Estamos no inverno, por isso não são de estranhar a chuva e o frio. Em Portugal até agora temos sido poupados a fenómenos meteorológicos extremos que atingiram vários países europeus nos últimos meses. Nesta altura, quem vive próximo da costa atlântica, que é a maioria da população portuguesa continental, até poderá julgar que já choveu que chegue – mas isso não é verdade.
No Algarve e no Baixo Alentejo a seca não foi ultrapassada, pelo contrário, agravou-se. E de Espanha chegam notícias de grave falta de água na Catalunha e na Andaluzia. Os espanhóis insistem em aceder a água do Alqueva, mas sobre essa delicada questão não há ainda uma posição do Governo – talvez só surja com o Governo que saia das eleições de 10 de março.
A questão é delicada porque têm entre nós surgido vozes a defender os chamados transvases, trazendo água do Norte e do Centro para o Sul, onde ela escasseia. Esta operação baseia-se na ideia de que o Norte tem excesso de água; ora há muito quem conteste essa ideia.

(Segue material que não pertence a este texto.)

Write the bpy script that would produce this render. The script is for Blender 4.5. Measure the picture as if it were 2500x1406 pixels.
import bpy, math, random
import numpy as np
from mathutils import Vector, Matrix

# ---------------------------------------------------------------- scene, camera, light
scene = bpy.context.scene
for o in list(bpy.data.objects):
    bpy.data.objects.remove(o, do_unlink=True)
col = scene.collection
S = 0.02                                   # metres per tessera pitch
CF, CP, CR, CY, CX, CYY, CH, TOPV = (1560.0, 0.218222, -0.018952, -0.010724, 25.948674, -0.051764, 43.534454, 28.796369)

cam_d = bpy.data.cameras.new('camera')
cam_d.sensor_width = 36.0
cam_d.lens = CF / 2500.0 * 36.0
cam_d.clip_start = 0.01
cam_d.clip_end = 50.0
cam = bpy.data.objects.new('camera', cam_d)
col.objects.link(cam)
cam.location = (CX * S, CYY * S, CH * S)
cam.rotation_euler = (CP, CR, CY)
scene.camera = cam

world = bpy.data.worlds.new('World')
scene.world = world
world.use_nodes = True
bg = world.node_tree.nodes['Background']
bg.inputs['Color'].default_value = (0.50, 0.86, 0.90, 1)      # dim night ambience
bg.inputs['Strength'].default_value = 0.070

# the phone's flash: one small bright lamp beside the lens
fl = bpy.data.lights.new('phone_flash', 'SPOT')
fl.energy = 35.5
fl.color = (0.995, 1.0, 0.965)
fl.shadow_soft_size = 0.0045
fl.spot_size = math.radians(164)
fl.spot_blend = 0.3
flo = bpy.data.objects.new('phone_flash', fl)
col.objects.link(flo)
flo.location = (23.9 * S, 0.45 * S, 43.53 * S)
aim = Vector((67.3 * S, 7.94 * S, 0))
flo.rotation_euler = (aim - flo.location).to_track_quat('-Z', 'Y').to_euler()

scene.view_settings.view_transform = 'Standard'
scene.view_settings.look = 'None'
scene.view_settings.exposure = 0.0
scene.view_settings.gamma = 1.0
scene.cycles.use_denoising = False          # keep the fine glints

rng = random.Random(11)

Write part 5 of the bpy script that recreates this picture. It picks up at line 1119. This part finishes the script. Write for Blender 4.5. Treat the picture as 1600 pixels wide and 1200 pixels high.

Por exemplo, o prof. Rui Cortes, da Universidade de Trás-os-Montes e Alto Douro (UTAD), membro do Conselho Nacional da Água e do movimento de defesa da bacia hidrográfica do rio Douro “MovRioDouro”, considera que os transvases de água do Norte para o Sul configuram uma "situação muito perigosa" em termos ambientais, económicos e regulamentares – isto porque a directiva-quadro da água não aceita transvases.
Um transvase implicaria obras absolutamente astronómicas do ponto de vista económico, segundo o prof. Rui Cortes. E partiria de uma premissa errada, a de que existe excesso de água a Norte. Rui Cortes lembrou que no ano passado "praticamente toda a bacia do Douro atingiu situações de seca extrema", e mesmo em "bacias onde chove imenso, no caso a do Lima, a albufeira do Alto Lindoso esteve abaixo dos 17% de capacidade".
Em Espanha há transvases, que originaram alguns conflitos sérios. É o que teremos entre nós, caso se avançar para transvases Norte-Sul.
Entretanto, agricultores do Algarve reclamam apoios, pois as suas culturas definham por falta de água. O Estado deve apoiar estes agricultores, mas exigindo uma transição programada para culturas menos dependentes de água. Sabe-se, por exemplo, que a cultura do abacate tem crescido em terras algarvias – agora está ameaçada, como era previsível.
E há outros problemas, que agravam a falta de água no Algarve. Basta pensar nas perdas de água nos sistemas de abastecimento da região, que se calculam num volume equivalente à produção da futura unidade dessalinizadora a instalar em Albufeira. Enfim, mais uma questão de que muito se falou, mas onde faltou o indispensável planeamento.